Similary, a non-freeing allocator (where you can allocate multiple objects, but can't free them together, only in conjunction) is the fastest allocation scheme possible, and does not have any overhead (except alignment in a few rare cases). It makes sense if you are building a data structure that you never modify, only delete as a whole.

Other base allocator
Another application is allocating from a different heap than the C++ heap. Maybe the data in the objects needs to be allocated in shared memory for exchange with other processes, or it needs to be passed to a system function that takes ownership and requries the use of a certain allocator. (Note that this requires to implement the same mechanism for all sub-objects, too, there is no generic way to achieve that).

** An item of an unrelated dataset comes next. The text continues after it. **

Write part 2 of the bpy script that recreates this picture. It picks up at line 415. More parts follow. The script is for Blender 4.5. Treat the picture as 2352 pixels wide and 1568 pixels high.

Similary (where I use it) is when you create code on the fly. Nowadays, you need to tell the OS that data on this memory page is allowed to run, but you get this memory in rather large chunks (e.g. 4K). So again, request a page (4K) from the OS with execution rights, then allocate many small objects on top of it - using placement new.

peterchen
@peterchen: I rephrased the question, previously i think it sounded more like use of placement new. :-)
Learner
A: 

i'm not sure that its possible to overload the placement new, only the regular new. i can't think of even a single use for that, since the only possible implementation is just creating a temp object and memcp'ing it to the given memory address - since you're not supposed to allocate any other memory in there, but use the given one.